A lot of his time since the end of the war had been spent in arranging and editing the part he will play in history, and it has been rather a shock to him that his ideas and those of Graham Sutherland seem so far apart. “Filthy,” he spluttered. “I think it is malignant.” Was Winston fair to the artist? Sutherland’s intentions, at any rate, seem to have been unexceptionable. The trouble was not that he admired the PM too little, but rather that he worshipped him too blindly. Graham Sutherland was thinking of the Churchill who had stopped the enemy and saved England, and the manner in which, without a word of guidance, Mr. Churchill took up a pose on the dais convinced the painter that he was on the right tack. “I wanted,” he said, “to paint him with a kind of four-square look, to picture Churchill as a rock.”

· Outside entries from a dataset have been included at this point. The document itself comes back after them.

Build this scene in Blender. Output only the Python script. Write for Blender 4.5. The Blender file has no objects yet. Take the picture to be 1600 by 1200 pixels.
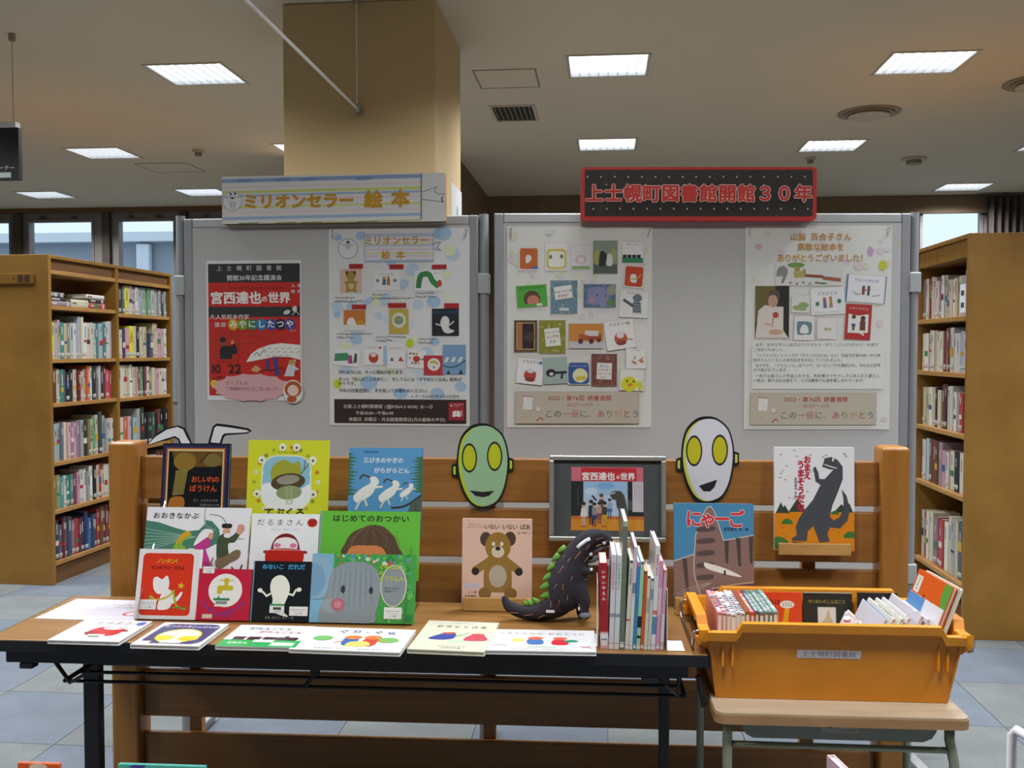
import bpy, bmesh, random
from math import *
from mathutils import Vector, Matrix
from mathutils.geometry import tessellate_polygon
random.seed(7)
SC = bpy.context.scene
COL = SC.collection
# ------------------------------------------------------------------ camera, world, exposure
F = 1500.0; CAMH = 1.43; YAW = radians(5.5); TILT = atan(53 / 1500)
cd = bpy.data.cameras.new('camera'); cam = bpy.data.objects.new('camera', cd); COL.objects.link(cam)
cd.sensor_width = 36; cd.lens = F / 1600 * 36; cd.clip_start = 0.05; cd.clip_end = 200
cam.location = (0, 0, CAMH); cam.rotation_euler = (pi / 2 - TILT, 0, YAW)
SC.camera = cam
SC.view_settings.view_transform = 'Standard'; SC.view_settings.look = 'None'
SC.view_settings.gamma = 1; SC.view_settings.use_curve_mapping = False
SC.view_settings.exposure = 0.22
SC.cycles.use_denoising = True
SC.cycles.max_bounces = 8; SC.cycles.diffuse_bounces = 5; SC.cycles.transparent_max_bounces = 16
SC.cycles.caustics_reflective = False; SC.cycles.caustics_refractive = False
W = bpy.data.worlds.new('overcast_sky'); SC.world = W; W.use_nodes = True
bg = W.node_tree.nodes['Background']; bg.inputs[0].default_value = (0.80, 0.90, 1.0, 1); bg.inputs[1].default_value = 1.05
LAMP_W = 27.0      # watts of each ceiling fitting
PANEL_E = 1.7      # brightness of the diffuser sheet itself
# ------------------------------------------------------------------ geometry from picture rays
def ray(u, v):
    a = (u - 800) / F; b = (600 - v) / F
    fy = cos(TILT) + b * sin(TILT)
    return (-sin(YAW) * fy + cos(YAW) * a, cos(YAW) * fy + sin(YAW) * a, -sin(TILT) + b * cos(TILT))
def infr(d, an):
    a = radians(an); c, s = cos(a), sin(a)
    return (d[0] * c + d[1] * s, -d[0] * s + d[1] * c, d[2])
def hz(an, u, v, Z):
    d = infr(ray(u, v), an); t = (Z - CAMH) / d[2]; return d[0] * t, d[1] * t
def hy(an, u, v, Y):
    d = infr(ray(u, v), an); t = Y / d[1]; return d[0] * t, CAMH + d[2] * t
def hx(an, u, v, X):
    d = infr(ray(u, v), an); t = X / d[0]; return d[1] * t, CAMH + d[2] * t
ROOM = 0.0; DISP = 1.5; LCASE = -2.5; RBOARD = 5.5
def fw(fr, p):
    a = radians(fr); c, s = cos(a), sin(a)
    return (p[0] * c - p[1] * s, p[0] * s + p[1] * c, p[2])
# ------------------------------------------------------------------ colour and materials
def lin(x): return x / 12.92 if x <= 0.04045 else ((x + 0.055) / 1.055) ** 2.4
def hexc(h): return tuple(lin(int(h[i:i + 2], 16) / 255) for i in (0, 2, 4)) + (1.0,)
def newmat(n):
    m = bpy.data.materials.new(n); m.use_nodes = True
    nt = m.node_tree; b = nt.nodes['Principled BSDF']; return m, nt, b
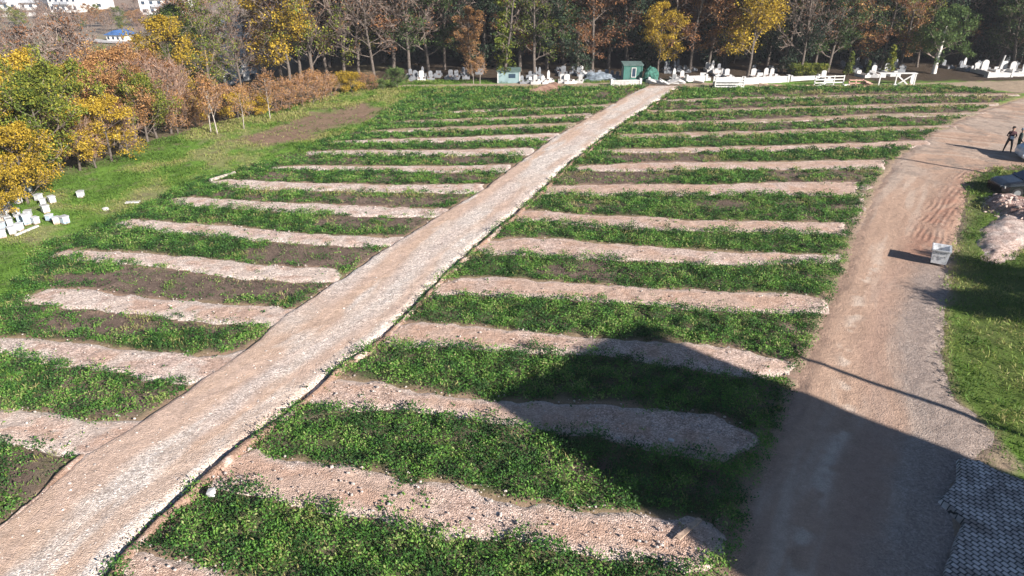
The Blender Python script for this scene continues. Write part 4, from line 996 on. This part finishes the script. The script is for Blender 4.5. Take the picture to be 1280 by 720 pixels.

One day at Chartwell—it was either the first or second sitting—Sutherland said to me: “There are so many Churchills. I have to find the real one.” When I learnt that he intended to paint a lion at bay I tried to sound a warning note. “Don’t forget,” I said, “that Winston is always acting, try to see him when he has got the greasepaint off his face.” But the artist paid no heed; he painted the PM as he pictured him in his own favourite part. And why should Winston complain, for surely it was he who created the role? All that Graham Sutherland did was to accept the legend for the truth.

Finest Hour has vowed to respect Lady Churchill’s wish and never to run an image of the Sutherland portrait—it’s easily Googled, after all.